▶ _Task_: Reproduce the material below line by line, beginning with its first line and ending with the line that contains "from mathutils import Vector, Matrix"; leave out pictures.
::: Dataset excerpt
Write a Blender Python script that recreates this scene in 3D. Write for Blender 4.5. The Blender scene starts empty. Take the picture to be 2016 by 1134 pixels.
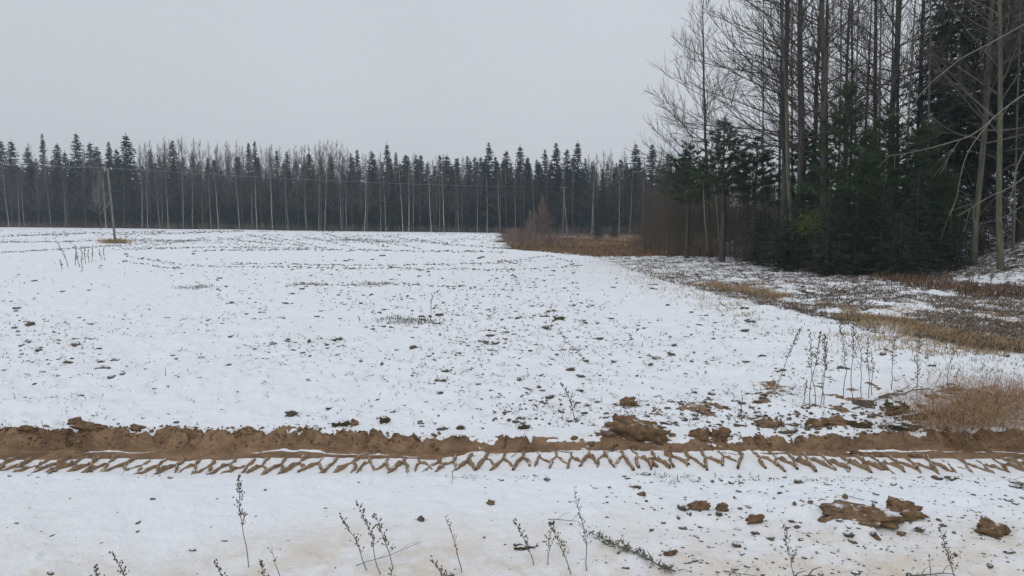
import bpy, bmesh, math, random
import numpy as np
from mathutils import Vector, Matrix

# ------------------------------------------------------------------ camera, sky, sun, exposure
SC = bpy.context.scene
COL = SC.collection
R = math.radians
FPX, CX, CY, HZ = 1456.0, 1008.0, 567.0, 435.0
CAMZ = 2.5
PITCH = math.atan((CY - HZ) / FPX)

cam = bpy.data.cameras.new('camera')
cam.sensor_width = 36.0
cam.lens = 36.0 * FPX / 2016.0
cam.clip_start = 0.05
cam.clip_end = 6000
camo = bpy.data.objects.new('camera', cam)
camo.location = (0, 0, CAMZ)
camo.rotation_euler = (R(90) - PITCH, 0, 0)
COL.objects.link(camo)
SC.camera = camo

SUN_EL, SUN_AZ = R(48), R(200)
w = bpy.data.worlds.new('World')
SC.world = w
w.use_nodes = True
nt = w.node_tree
nt.nodes.clear()
out = nt.nodes.new('ShaderNodeOutputWorld')
bg = nt.nodes.new('ShaderNodeBackground')
bg.inputs['Strength'].default_value = 0.1
sky = nt.nodes.new('ShaderNodeTexSky')
sky.sky_type = 'NISHITA'
sky.sun_disc = False
sky.sun_elevation = SUN_EL
sky.sun_rotation = SUN_AZ
sky.air_density = 2.0
sky.dust_density = 6.0
bw = nt.nodes.new('ShaderNodeHueSaturation')
bw.inputs['Saturation'].default_value = 0.15
nt.links.new(sky.outputs['Color'], bw.inputs['Color'])
tc = nt.nodes.new('ShaderNodeTexCoord')
sep = nt.nodes.new('ShaderNodeSeparateXYZ')
nt.links.new(tc.outputs['Generated'], sep.inputs[0])
ramp = nt.nodes.new('ShaderNodeValToRGB')            # overcast layer: brighter overhead, as a closed cloud deck is
ramp.color_ramp.elements[0].position = 0.0
ramp.color_ramp.elements[0].color = (0.640, 0.668, 0.710, 1)
ramp.color_ramp.elements[1].position = 1.0
ramp.color_ramp.elements[1].color = (0.73, 0.765, 0.82, 1)
e = ramp.color_ramp.elements.new(0.30)
e.color = (0.612, 0.646, 0.696, 1)
nt.links.new(sep.outputs['Z'], ramp.inputs[0])
cn = nt.nodes.new('ShaderNodeTexNoise')
cn.inputs['Scale'].default_value = 1.6
cn.inputs['Detail'].default_value = 3
mr = nt.nodes.new('ShaderNodeMapRange')
mr.inputs['From Min'].default_value = 0.3
mr.inputs['From Max'].default_value = 0.7
mr.inputs['To Min'].default_value = 9.5
mr.inputs['To Max'].default_value = 10.5
nt.links.new(tc.outputs['Generated'], cn.inputs['Vector'])
nt.links.new(cn.outputs['Fac'], mr.inputs['Value'])
mul = nt.nodes.new('ShaderNodeVectorMath')
mul.operation = 'SCALE'
nt.links.new(ramp.outputs['Color'], mul.inputs[0])
nt.links.new(mr.outputs['Result'], mul.inputs['Scale'])
mix = nt.nodes.new('ShaderNodeMix')
mix.data_type = 'RGBA'
mix.inputs[0].default_value = 0.94
nt.links.new(bw.outputs['Color'], mix.inputs[6])
nt.links.new(mul.outputs[0], mix.inputs[7])
nt.links.new(mix.outputs[2], bg.inputs['Color'])
nt.links.new(bg.outputs[0], out.inputs['Surface'])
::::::
▶ _Written solution_:
Write a Blender Python script that recreates this scene in 3D. Write for Blender 4.5. The Blender scene starts empty. Take the picture to be 2016 by 1134 pixels.
import bpy, bmesh, math, random
import numpy as np
from mathutils import Vector, Matrix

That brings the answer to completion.